INSTRUCTION: Give the data a second time, exactly and in full.

----------

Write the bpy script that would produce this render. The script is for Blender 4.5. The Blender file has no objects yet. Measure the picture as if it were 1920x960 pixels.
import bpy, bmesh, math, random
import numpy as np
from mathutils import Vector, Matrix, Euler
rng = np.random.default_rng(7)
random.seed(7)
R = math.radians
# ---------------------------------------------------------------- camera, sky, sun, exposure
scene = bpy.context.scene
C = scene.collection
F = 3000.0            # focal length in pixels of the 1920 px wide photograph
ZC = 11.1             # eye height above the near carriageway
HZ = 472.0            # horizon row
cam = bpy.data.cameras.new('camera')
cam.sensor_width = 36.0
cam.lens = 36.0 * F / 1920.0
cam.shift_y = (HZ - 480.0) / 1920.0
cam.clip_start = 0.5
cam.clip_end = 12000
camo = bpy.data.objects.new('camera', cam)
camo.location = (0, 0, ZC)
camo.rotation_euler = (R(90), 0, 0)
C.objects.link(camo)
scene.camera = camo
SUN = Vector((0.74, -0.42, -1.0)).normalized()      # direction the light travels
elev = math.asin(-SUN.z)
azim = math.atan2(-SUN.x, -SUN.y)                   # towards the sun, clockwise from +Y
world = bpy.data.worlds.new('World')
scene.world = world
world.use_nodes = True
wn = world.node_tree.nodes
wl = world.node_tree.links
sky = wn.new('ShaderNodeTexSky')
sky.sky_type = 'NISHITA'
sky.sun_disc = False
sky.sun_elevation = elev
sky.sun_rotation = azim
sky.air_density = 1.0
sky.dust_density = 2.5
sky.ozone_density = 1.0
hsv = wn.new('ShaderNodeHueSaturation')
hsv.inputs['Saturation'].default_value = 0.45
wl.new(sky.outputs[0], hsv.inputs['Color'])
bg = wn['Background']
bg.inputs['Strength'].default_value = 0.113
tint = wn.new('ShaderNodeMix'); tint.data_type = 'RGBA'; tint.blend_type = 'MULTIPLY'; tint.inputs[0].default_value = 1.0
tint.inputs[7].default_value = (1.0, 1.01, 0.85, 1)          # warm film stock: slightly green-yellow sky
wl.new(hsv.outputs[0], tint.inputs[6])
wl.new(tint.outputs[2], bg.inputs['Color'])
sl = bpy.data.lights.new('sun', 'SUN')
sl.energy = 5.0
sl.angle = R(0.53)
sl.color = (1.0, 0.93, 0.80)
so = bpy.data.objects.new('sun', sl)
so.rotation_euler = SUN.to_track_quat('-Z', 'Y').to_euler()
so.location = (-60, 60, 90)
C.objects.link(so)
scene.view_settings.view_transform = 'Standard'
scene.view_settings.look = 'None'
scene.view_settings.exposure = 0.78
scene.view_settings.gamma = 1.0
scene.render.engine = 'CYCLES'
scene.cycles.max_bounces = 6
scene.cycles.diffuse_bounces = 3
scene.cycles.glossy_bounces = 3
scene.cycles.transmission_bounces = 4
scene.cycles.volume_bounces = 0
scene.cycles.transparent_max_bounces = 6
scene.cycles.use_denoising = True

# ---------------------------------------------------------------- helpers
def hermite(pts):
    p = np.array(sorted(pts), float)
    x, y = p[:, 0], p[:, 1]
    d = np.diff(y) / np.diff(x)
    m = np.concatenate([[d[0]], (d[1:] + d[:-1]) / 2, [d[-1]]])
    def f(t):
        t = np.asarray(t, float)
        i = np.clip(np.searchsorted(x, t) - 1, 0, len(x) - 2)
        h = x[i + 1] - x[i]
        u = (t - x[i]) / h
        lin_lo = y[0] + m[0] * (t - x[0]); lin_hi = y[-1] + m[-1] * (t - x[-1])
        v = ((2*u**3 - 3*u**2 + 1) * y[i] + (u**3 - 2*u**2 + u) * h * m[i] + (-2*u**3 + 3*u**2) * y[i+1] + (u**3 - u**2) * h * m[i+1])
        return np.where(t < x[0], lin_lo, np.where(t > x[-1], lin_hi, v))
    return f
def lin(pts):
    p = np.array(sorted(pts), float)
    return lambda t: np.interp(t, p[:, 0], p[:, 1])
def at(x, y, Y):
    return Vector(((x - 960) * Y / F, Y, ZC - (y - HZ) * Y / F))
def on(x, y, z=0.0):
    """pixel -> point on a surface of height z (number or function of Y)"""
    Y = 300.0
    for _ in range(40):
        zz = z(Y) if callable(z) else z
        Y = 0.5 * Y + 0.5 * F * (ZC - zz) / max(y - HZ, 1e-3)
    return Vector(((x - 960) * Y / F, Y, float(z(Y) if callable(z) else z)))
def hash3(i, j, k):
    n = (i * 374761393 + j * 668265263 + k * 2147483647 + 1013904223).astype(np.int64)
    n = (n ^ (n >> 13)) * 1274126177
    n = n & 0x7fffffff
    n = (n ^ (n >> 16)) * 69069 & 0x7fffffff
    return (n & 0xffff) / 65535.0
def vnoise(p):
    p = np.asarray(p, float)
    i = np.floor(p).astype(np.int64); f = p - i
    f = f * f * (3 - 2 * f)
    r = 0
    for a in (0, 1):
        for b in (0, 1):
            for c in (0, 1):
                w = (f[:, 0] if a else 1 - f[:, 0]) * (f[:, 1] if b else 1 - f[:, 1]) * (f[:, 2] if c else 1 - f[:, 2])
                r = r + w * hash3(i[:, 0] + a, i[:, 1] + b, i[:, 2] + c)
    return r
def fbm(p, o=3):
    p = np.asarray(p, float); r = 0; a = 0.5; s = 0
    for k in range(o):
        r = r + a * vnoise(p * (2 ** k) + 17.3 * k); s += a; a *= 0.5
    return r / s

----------

RESULT FOR THIS EXERCISE:
Write the bpy script that would produce this render. The script is for Blender 4.5. The Blender file has no objects yet. Measure the picture as if it were 1920x960 pixels.
import bpy, bmesh, math, random
import numpy as np
from mathutils import Vector, Matrix, Euler
rng = np.random.default_rng(7)
random.seed(7)
R = math.radians
# ---------------------------------------------------------------- camera, sky, sun, exposure
scene = bpy.context.scene
C = scene.collection
F = 3000.0            # focal length in pixels of the 1920 px wide photograph
ZC = 11.1             # eye height above the near carriageway
HZ = 472.0            # horizon row
cam = bpy.data.cameras.new('camera')
cam.sensor_width = 36.0
cam.lens = 36.0 * F / 1920.0
cam.shift_y = (HZ - 480.0) / 1920.0
cam.clip_start = 0.5
cam.clip_end = 12000
camo = bpy.data.objects.new('camera', cam)
camo.location = (0, 0, ZC)
camo.rotation_euler = (R(90), 0, 0)
C.objects.link(camo)
scene.camera = camo
SUN = Vector((0.74, -0.42, -1.0)).normalized()      # direction the light travels
elev = math.asin(-SUN.z)
azim = math.atan2(-SUN.x, -SUN.y)                   # towards the sun, clockwise from +Y
world = bpy.data.worlds.new('World')
scene.world = world
world.use_nodes = True
wn = world.node_tree.nodes
wl = world.node_tree.links
sky = wn.new('ShaderNodeTexSky')
sky.sky_type = 'NISHITA'
sky.sun_disc = False
sky.sun_elevation = elev
sky.sun_rotation = azim
sky.air_density = 1.0
sky.dust_density = 2.5
sky.ozone_density = 1.0
hsv = wn.new('ShaderNodeHueSaturation')
hsv.inputs['Saturation'].default_value = 0.45
wl.new(sky.outputs[0], hsv.inputs['Color'])
bg = wn['Background']
bg.inputs['Strength'].default_value = 0.113
tint = wn.new('ShaderNodeMix'); tint.data_type = 'RGBA'; tint.blend_type = 'MULTIPLY'; tint.inputs[0].default_value = 1.0
tint.inputs[7].default_value = (1.0, 1.01, 0.85, 1)          # warm film stock: slightly green-yellow sky
wl.new(hsv.outputs[0], tint.inputs[6])
wl.new(tint.outputs[2], bg.inputs['Color'])
sl = bpy.data.lights.new('sun', 'SUN')
sl.energy = 5.0
sl.angle = R(0.53)
sl.color = (1.0, 0.93, 0.80)
so = bpy.data.objects.new('sun', sl)
so.rotation_euler = SUN.to_track_quat('-Z', 'Y').to_euler()
so.location = (-60, 60, 90)
C.objects.link(so)
scene.view_settings.view_transform = 'Standard'
scene.view_settings.look = 'None'
scene.view_settings.exposure = 0.78
scene.view_settings.gamma = 1.0
scene.render.engine = 'CYCLES'
scene.cycles.max_bounces = 6
scene.cycles.diffuse_bounces = 3
scene.cycles.glossy_bounces = 3
scene.cycles.transmission_bounces = 4
scene.cycles.volume_bounces = 0
scene.cycles.transparent_max_bounces = 6
scene.cycles.use_denoising = True

# ---------------------------------------------------------------- helpers
def hermite(pts):
    p = np.array(sorted(pts), float)
    x, y = p[:, 0], p[:, 1]
    d = np.diff(y) / np.diff(x)
    m = np.concatenate([[d[0]], (d[1:] + d[:-1]) / 2, [d[-1]]])
    def f(t):
        t = np.asarray(t, float)
        i = np.clip(np.searchsorted(x, t) - 1, 0, len(x) - 2)
        h = x[i + 1] - x[i]
        u = (t - x[i]) / h
        lin_lo = y[0] + m[0] * (t - x[0]); lin_hi = y[-1] + m[-1] * (t - x[-1])
        v = ((2*u**3 - 3*u**2 + 1) * y[i] + (u**3 - 2*u**2 + u) * h * m[i] + (-2*u**3 + 3*u**2) * y[i+1] + (u**3 - u**2) * h * m[i+1])
        return np.where(t < x[0], lin_lo, np.where(t > x[-1], lin_hi, v))
    return f
def lin(pts):
    p = np.array(sorted(pts), float)
    return lambda t: np.interp(t, p[:, 0], p[:, 1])
def at(x, y, Y):
    return Vector(((x - 960) * Y / F, Y, ZC - (y - HZ) * Y / F))
def on(x, y, z=0.0):
    """pixel -> point on a surface of height z (number or function of Y)"""
    Y = 300.0
    for _ in range(40):
        zz = z(Y) if callable(z) else z
        Y = 0.5 * Y + 0.5 * F * (ZC - zz) / max(y - HZ, 1e-3)
    return Vector(((x - 960) * Y / F, Y, float(z(Y) if callable(z) else z)))
def hash3(i, j, k):
    n = (i * 374761393 + j * 668265263 + k * 2147483647 + 1013904223).astype(np.int64)
    n = (n ^ (n >> 13)) * 1274126177
    n = n & 0x7fffffff
    n = (n ^ (n >> 16)) * 69069 & 0x7fffffff
    return (n & 0xffff) / 65535.0
def vnoise(p):
    p = np.asarray(p, float)
    i = np.floor(p).astype(np.int64); f = p - i
    f = f * f * (3 - 2 * f)
    r = 0
    for a in (0, 1):
        for b in (0, 1):
            for c in (0, 1):
                w = (f[:, 0] if a else 1 - f[:, 0]) * (f[:, 1] if b else 1 - f[:, 1]) * (f[:, 2] if c else 1 - f[:, 2])
                r = r + w * hash3(i[:, 0] + a, i[:, 1] + b, i[:, 2] + c)
    return r
def fbm(p, o=3):
    p = np.asarray(p, float); r = 0; a = 0.5; s = 0
    for k in range(o):
        r = r + a * vnoise(p * (2 ** k) + 17.3 * k); s += a; a *= 0.5
    return r / s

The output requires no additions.